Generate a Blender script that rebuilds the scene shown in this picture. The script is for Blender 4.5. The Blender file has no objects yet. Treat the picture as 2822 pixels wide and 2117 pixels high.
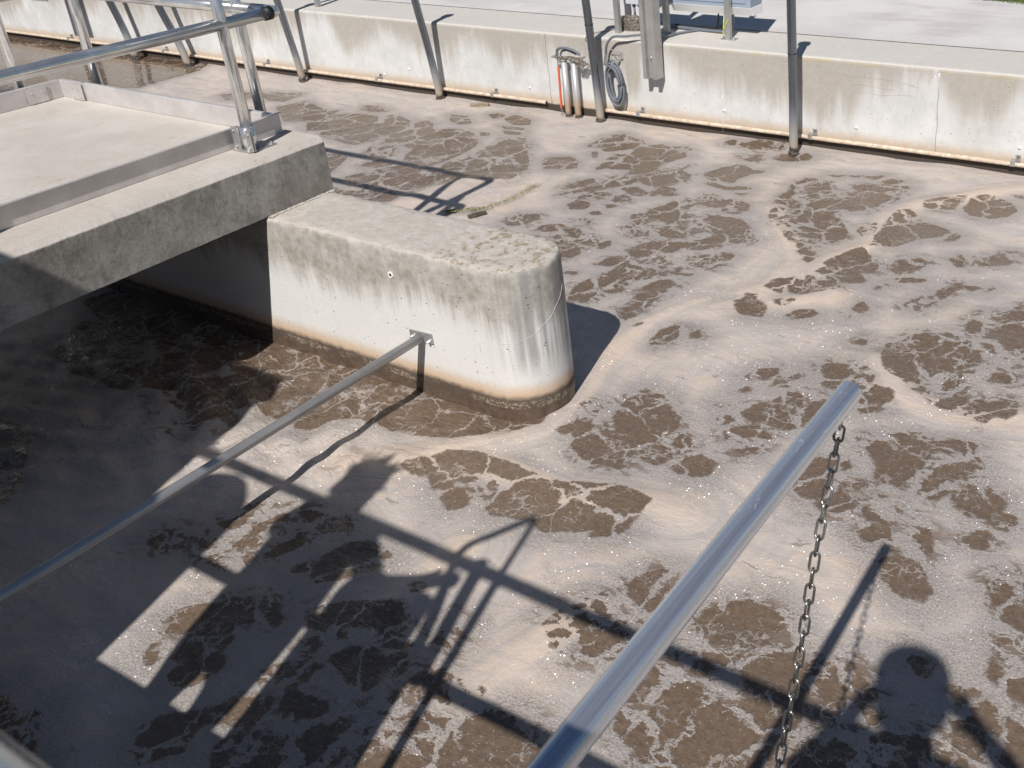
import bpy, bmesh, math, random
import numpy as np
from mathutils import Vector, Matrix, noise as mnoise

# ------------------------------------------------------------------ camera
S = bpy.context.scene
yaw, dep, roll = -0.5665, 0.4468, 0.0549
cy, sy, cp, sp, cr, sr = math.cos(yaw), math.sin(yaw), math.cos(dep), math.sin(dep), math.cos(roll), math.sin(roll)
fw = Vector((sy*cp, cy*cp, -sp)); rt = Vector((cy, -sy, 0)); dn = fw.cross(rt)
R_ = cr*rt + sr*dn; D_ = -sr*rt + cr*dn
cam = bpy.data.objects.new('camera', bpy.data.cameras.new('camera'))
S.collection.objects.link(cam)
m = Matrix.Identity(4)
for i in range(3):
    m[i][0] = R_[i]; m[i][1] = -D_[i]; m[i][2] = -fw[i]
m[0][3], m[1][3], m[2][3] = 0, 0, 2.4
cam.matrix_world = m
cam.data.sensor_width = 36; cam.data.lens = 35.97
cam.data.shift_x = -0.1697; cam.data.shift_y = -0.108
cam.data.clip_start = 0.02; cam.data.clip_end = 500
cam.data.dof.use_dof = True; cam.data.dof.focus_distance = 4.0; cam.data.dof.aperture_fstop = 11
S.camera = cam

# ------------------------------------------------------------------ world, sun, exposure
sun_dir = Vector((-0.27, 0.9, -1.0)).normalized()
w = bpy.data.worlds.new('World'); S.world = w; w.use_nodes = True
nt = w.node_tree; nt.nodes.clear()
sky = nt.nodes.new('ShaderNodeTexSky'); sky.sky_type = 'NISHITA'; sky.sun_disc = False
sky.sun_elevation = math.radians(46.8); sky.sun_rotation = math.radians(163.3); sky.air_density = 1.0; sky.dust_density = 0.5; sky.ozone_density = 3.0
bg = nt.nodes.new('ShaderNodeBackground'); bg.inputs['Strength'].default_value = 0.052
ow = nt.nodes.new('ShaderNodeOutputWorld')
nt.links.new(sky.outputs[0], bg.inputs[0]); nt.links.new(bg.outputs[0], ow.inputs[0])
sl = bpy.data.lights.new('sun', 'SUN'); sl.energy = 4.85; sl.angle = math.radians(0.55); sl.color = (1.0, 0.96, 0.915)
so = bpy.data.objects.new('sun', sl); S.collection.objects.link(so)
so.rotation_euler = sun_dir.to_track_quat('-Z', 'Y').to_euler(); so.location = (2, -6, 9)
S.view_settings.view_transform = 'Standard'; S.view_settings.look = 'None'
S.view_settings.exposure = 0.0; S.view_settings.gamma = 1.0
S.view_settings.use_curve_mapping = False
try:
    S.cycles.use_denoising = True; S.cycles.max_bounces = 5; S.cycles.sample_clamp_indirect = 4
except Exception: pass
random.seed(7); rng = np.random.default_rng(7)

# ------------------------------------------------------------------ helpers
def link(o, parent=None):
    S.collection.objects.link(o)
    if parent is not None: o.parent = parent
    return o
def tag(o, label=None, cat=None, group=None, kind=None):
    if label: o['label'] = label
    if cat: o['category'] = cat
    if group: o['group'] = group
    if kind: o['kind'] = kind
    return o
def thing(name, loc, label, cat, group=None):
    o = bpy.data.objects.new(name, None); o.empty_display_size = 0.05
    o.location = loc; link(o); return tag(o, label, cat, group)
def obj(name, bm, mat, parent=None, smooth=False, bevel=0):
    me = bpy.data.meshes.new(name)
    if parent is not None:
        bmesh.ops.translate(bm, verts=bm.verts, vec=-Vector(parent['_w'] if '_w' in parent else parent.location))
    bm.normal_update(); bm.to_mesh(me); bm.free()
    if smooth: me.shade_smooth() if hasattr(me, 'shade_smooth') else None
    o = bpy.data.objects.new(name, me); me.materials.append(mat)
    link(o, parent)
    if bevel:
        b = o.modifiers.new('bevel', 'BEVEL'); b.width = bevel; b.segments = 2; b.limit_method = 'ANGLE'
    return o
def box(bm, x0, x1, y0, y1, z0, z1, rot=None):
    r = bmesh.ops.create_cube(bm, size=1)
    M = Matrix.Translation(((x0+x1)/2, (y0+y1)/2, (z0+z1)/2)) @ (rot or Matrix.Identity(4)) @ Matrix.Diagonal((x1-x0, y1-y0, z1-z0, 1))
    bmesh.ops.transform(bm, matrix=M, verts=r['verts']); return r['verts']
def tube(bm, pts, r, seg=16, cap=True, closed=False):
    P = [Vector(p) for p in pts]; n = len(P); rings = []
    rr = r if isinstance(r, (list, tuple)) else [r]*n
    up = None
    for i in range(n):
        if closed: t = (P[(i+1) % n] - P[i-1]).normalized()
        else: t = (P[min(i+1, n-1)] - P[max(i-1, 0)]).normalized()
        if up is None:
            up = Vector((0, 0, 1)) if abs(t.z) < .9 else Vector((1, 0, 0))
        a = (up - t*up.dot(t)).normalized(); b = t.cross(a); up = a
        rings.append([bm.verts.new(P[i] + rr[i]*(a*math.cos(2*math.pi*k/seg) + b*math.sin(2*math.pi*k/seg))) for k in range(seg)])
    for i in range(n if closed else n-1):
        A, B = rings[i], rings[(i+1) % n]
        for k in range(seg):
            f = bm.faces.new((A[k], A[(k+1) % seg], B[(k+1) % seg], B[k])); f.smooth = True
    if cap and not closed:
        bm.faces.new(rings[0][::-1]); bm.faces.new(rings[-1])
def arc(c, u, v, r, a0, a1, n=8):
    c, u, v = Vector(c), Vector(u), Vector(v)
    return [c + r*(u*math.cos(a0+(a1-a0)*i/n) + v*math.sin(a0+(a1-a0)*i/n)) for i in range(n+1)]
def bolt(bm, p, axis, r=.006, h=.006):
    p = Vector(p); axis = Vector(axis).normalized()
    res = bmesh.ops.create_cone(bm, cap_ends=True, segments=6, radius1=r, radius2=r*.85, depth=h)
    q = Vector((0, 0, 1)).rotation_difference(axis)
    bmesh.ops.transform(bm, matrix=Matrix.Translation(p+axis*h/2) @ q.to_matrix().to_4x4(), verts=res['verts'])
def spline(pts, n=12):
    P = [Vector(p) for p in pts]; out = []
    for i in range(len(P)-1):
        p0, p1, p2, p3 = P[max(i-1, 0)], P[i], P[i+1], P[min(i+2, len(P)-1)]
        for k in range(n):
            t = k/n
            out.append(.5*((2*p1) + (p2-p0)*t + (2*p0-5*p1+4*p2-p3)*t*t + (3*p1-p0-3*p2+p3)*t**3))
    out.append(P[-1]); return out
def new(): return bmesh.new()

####

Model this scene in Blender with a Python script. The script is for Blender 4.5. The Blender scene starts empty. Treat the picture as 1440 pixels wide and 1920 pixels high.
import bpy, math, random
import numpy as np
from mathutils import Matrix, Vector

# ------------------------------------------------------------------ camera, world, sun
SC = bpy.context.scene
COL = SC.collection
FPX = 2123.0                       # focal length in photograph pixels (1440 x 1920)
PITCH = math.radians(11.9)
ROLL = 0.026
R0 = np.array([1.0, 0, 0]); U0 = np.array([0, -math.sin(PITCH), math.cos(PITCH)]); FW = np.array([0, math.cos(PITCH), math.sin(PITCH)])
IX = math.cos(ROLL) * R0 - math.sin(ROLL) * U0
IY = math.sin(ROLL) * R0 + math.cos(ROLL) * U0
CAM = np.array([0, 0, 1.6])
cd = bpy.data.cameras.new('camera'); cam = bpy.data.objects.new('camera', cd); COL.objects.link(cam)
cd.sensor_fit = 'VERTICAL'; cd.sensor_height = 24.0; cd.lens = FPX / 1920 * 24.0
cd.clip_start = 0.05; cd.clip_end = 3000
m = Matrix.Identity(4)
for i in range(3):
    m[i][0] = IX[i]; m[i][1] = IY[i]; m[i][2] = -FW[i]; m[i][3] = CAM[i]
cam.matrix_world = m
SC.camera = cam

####

### Directions
Examine the records and pull out every line where the string "high" occurs.

### Result of this exercise
Generate a Blender script that rebuilds the scene shown in this picture. The script is for Blender 4.5. The Blender file has no objects yet. Treat the picture as 2822 pixels wide and 2117 pixels high.
Model this scene in Blender with a Python script. The script is for Blender 4.5. The Blender scene starts empty. Treat the picture as 1440 pixels wide and 1920 pixels high.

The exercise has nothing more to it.